Baris Pascal Güntürkün, Assistenzprofessor am Department für Marketing

Welche Faktoren erhöhen die Spendenwahrscheinlichkeit?

Das ist eine spannende Frage, mit der sich Wissenschaftler*innen verschiedener Disziplinen bereits seit Jahrhunderten beschäftigen. Obwohl wir mit dem Wort Spende oft zuerst eine monetäre Zuwendung verbinden, kann eine Spende auch andere Formen annehmen.

Neben den 6,5 Millionen Menschen, die in Österreich im vergangenen Jahr ungefähr 750 Millionen € gespendet haben, haben sich 3,5 Millionen Menschen freiwillig für einen gemeinnützigen Zweck engagiert (Fundraising Verband Austria 2020), ca. 215.000 Menschen haben ihr Blut gespendet (Österreichisches Rotes Kreuz) und 250-300 Menschen haben sogar ein Stück von ihrer Leber oder eine Niere gespendet (IRODaT 2021). Hinzu kommen noch unzählige Tonnen an Sachspenden. Diese Zahlen zeigen deutlich, dass bereits die Art der Spende, bzw. die damit verbundenen Kosten für die Spender*innen, einen großen Einfluss auf die Spendenwahrscheinlichkeit hat.

Individuelle Faktoren: Moralvorstellungen, Warm Glow und soziale Anerkennung

Um zu verstehen, warum Menschen spenden, müssen wir auf der Ebene des einzelnen Individuums beginnen. Hier sind insbesondere unsere familiär und gesellschaftlich geprägten Moralvorstellungen zentrale Faktoren, die bestimmen, wie wichtig und wie selbstverständlich es für uns ist, dass wir Notleidenden helfen und uns für das Gemeinwohl einsetzen.

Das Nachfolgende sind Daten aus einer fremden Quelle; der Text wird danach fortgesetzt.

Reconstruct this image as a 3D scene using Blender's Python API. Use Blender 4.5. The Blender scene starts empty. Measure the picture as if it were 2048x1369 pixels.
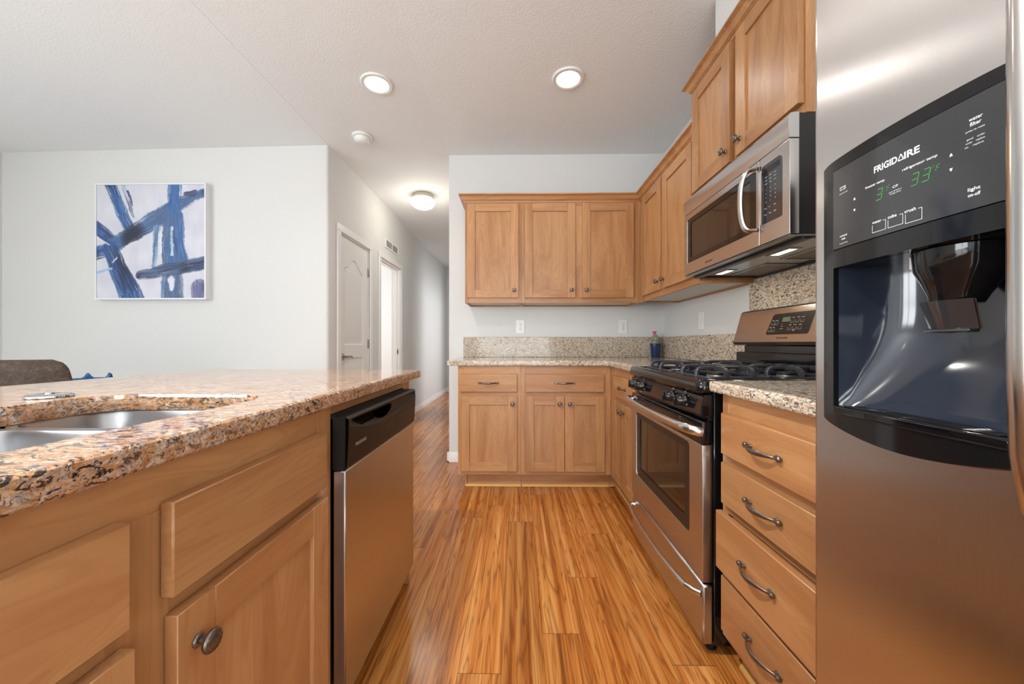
import bpy, bmesh, math, random
from mathutils import Vector, Matrix, noise
from mathutils.geometry import tessellate_polygon
R = math.radians
rng = random.Random(7)
sc = bpy.context.scene
C = sc.collection

# ---------------------------------------------------------------- camera, world, light, exposure
F_PX, HC, YAW, CY = 743.367, 1.03494, 0.0154034, 687.11
cam_d = bpy.data.cameras.new('camera')
cam = bpy.data.objects.new('camera', cam_d); C.objects.link(cam)
cam.location = (0, 0, HC)
cam.rotation_euler = (R(90), 0, YAW)
cam_d.sensor_width = 36.0
cam_d.lens = 36.0 * F_PX / 2048
cam_d.shift_y = (CY - 684.5) / 2048
cam_d.clip_start = 0.02
sc.camera = cam

w = bpy.data.worlds.new('sky'); sc.world = w; w.use_nodes = True
w.node_tree.nodes['Background'].inputs[0].default_value = (0.80, 0.90, 1.0, 1)
w.node_tree.nodes['Background'].inputs[1].default_value = 1.2

sc.view_settings.view_transform = 'Standard'
sc.view_settings.look = 'None'
sc.view_settings.exposure = -0.22
sc.view_settings.gamma = 1.0

def area(name, loc, rot, sx, sy, power, col):
    d = bpy.data.lights.new(name, 'AREA'); d.shape = 'RECTANGLE'; d.size = sx; d.size_y = sy
    d.energy = power; d.color = col
    o = bpy.data.objects.new(name, d); C.objects.link(o); o.location = loc; o.rotation_euler = rot
    return o
# daylight entering through the windows on the dining side and behind the camera
DAY = (0.93, 0.965, 1.0)
area('daylight_left', (-4.36, -1.90, 1.48), (0, R(-100), 0), 1.65, 2.6, 200, DAY)
area('daylight_rear', (-2.85, -3.56, 1.30), (R(105), 0, 0), 1.4, 1.9, 8, DAY)
area('daylight_rear_kitchen', (-0.02, -3.56, 1.25), (R(100), 0, 0), 2.1, 1.8, 112, DAY)
area('daylight_hall', (0.55, 6.7, 1.5), (0, R(90), 0), 1.4, 1.0, 44, (0.95, 0.97, 1.0))
area('daylight_bedroom', (-3.9, 4.9, 1.4), (0, R(-90), 0), 1.3, 1.3, 62, (0.96, 0.98, 1.0))

# ---------------------------------------------------------------- materials
def lin(r, g, b):
    f = lambda c: c / 12.92 if c <= 0.04045 else ((c + 0.055) / 1.055) ** 2.4
    return (f(r / 255), f(g / 255), f(b / 255), 1)

class NT:
    def __init__(s, name):
        s.m = bpy.data.materials.new(name); s.m.use_nodes = True
        s.t = s.m.node_tree; s.b = s.t.nodes['Principled BSDF']
    def n(s, typ, **kw):
        nd = s.t.nodes.new(typ)
        for k, v in kw.items():
            if k in nd.inputs.keys(): nd.inputs[k].default_value = v
            else: setattr(nd, k, v)
        return nd
    def l(s, a, b): s.t.links.new(a, b)
    def math(s, op, a, b=None, c=None):
        nd = s.t.nodes.new('ShaderNodeMath'); nd.operation = op
        for i, v in enumerate((a, b, c)):
            if v is None: continue
            if isinstance(v, (int, float)): nd.inputs[i].default_value = v
            else: s.l(v, nd.inputs[i])
        return nd.outputs[0]
    def ramp(s, fac, stops, interp='LINEAR'):
        nd = s.t.nodes.new('ShaderNodeValToRGB'); cr = nd.color_ramp; cr.interpolation = interp
        while len(cr.elements) < len(stops): cr.elements.new(0.5)
        for e, (p, c) in zip(cr.elements, stops): e.position = p; e.color = c
        s.l(fac, nd.inputs[0]); return nd.outputs[0]
    def mix(s, f, a, b, mode='MIX'):
        nd = s.t.nodes.new('ShaderNodeMix'); nd.data_type = 'RGBA'; nd.blend_type = mode
        for v, i in ((f, 0), (a, 6), (b, 7)):
            if isinstance(v, (int, float)): nd.inputs[i].default_value = v
            elif isinstance(v, tuple): nd.inputs[i].default_value = v
            else: s.l(v, nd.inputs[i])
        return nd.outputs[2]
    def coord(s, scale=(1, 1, 1), rnd=0.0, rot=(0, 0, 0)):
        tc = s.n('ShaderNodeTexCoord'); mp = s.n('ShaderNodeMapping')
        mp.inputs['Scale'].default_value = scale; mp.inputs['Rotation'].default_value = rot
        src = tc.outputs['Object']
        if rnd:
            at = s.n('ShaderNodeAttribute', attribute_name='rnd')
            oi = s.n('ShaderNodeObjectInfo')
            sm = s.math('ADD', at.outputs['Fac'], oi.outputs['Random'])
            cb = s.n('ShaderNodeCombineXYZ')
            s.l(s.math('MULTIPLY', sm, rnd), cb.inputs[0]); s.l(s.math('MULTIPLY', sm, rnd * 1.7), cb.inputs[1]); s.l(s.math('MULTIPLY', sm, rnd * 2.3), cb.inputs[2])
            ad = s.n('ShaderNodeVectorMath', operation='ADD'); s.l(src, ad.inputs[0]); s.l(cb.outputs[0], ad.inputs[1]); src = ad.outputs[0]
            s.rndv = sm
        s.l(src, mp.inputs['Vector']); return mp.outputs[0]
    def noise(s, vec, scale, detail=4, rough=0.55, dist=0.0):
        nd = s.n('ShaderNodeTexNoise'); nd.inputs['Scale'].default_value = scale; nd.inputs['Detail'].default_value = detail
        nd.inputs['Roughness'].default_value = rough; nd.inputs['Distortion'].default_value = dist
        s.l(vec, nd.inputs['Vector']); return nd.outputs['Fac']
    def bump(s, h, strength, dist):
        nd = s.n('ShaderNodeBump'); nd.inputs['Strength'].default_value = strength; nd.inputs['Distance'].default_value = dist
        s.l(h, nd.inputs['Height']); s.l(nd.outputs[0], s.b.inputs['Normal'])
    def set(s, **kw):
        for k, v in kw.items(): s.b.inputs[k.replace('_', ' ')].default_value = v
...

Ganz und gar selbstlos spenden Menschen jedoch meist nicht, da eine Spende immer auch einen positiven Effekt für den*die Spender*in hat. Sei es in der Form eines sogenannten warm glow, also eines wohligen Gefühls durch die eigene gute Tat, oder soziale Anerkennung von relevanten Mitmenschen. Es sind also sowohl intrinsische (z.B. persönliche Moralvorstellung) als auch extrinsische Motive (z.B. soziale Anerkennung), die uns zum Spenden bewegen.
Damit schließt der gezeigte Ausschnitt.